Say how many lines contain the word "part" and give no other text.
### Stored data
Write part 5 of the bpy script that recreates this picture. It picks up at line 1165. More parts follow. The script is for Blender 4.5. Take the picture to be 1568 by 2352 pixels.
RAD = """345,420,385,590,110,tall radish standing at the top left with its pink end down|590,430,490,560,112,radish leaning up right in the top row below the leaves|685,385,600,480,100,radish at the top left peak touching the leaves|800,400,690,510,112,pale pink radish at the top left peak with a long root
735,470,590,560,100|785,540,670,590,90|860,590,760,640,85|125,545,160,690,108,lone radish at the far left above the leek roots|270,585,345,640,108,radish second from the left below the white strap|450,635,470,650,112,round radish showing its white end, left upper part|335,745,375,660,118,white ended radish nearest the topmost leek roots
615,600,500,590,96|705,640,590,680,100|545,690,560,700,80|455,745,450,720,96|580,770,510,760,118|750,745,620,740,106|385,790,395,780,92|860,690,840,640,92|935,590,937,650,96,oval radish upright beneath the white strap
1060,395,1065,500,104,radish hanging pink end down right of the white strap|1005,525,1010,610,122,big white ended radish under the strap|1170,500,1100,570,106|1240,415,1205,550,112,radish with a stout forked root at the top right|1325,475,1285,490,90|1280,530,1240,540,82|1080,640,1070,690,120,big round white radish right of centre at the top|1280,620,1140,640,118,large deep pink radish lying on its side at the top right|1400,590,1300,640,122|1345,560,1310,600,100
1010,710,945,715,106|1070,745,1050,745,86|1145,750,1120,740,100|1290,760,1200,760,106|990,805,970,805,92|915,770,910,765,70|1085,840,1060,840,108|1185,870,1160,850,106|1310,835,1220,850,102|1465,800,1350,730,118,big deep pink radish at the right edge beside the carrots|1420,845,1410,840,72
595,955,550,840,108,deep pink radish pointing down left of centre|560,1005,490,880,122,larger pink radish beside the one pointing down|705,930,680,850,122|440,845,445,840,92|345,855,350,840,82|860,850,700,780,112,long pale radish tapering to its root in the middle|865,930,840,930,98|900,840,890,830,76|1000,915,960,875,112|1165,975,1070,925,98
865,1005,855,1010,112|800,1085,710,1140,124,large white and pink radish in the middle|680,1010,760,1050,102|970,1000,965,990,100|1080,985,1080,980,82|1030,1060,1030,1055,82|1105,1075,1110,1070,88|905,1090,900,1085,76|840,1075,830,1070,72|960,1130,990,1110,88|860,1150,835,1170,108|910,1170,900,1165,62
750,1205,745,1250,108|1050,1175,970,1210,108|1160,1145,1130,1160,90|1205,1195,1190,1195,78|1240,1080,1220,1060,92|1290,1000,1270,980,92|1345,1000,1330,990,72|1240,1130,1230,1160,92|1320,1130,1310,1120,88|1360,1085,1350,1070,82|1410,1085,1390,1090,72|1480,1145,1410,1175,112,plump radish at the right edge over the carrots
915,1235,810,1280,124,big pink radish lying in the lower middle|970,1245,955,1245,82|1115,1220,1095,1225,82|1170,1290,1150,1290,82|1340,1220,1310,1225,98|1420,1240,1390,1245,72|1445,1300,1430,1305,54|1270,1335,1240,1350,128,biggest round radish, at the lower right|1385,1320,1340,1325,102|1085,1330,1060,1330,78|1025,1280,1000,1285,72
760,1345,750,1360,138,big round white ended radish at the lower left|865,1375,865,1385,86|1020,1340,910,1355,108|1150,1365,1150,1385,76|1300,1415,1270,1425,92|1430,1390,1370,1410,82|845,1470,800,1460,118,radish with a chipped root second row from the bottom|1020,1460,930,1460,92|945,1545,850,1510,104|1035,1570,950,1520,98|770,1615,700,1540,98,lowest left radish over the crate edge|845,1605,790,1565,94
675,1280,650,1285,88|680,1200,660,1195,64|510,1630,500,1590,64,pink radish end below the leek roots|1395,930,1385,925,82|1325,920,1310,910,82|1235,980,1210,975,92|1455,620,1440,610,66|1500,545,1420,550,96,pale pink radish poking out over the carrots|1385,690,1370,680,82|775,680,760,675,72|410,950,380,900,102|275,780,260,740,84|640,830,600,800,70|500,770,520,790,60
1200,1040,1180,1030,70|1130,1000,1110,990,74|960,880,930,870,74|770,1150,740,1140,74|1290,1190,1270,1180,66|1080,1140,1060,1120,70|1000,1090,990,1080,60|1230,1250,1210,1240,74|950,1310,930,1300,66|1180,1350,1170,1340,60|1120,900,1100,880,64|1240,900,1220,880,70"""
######
● Answer to the task
2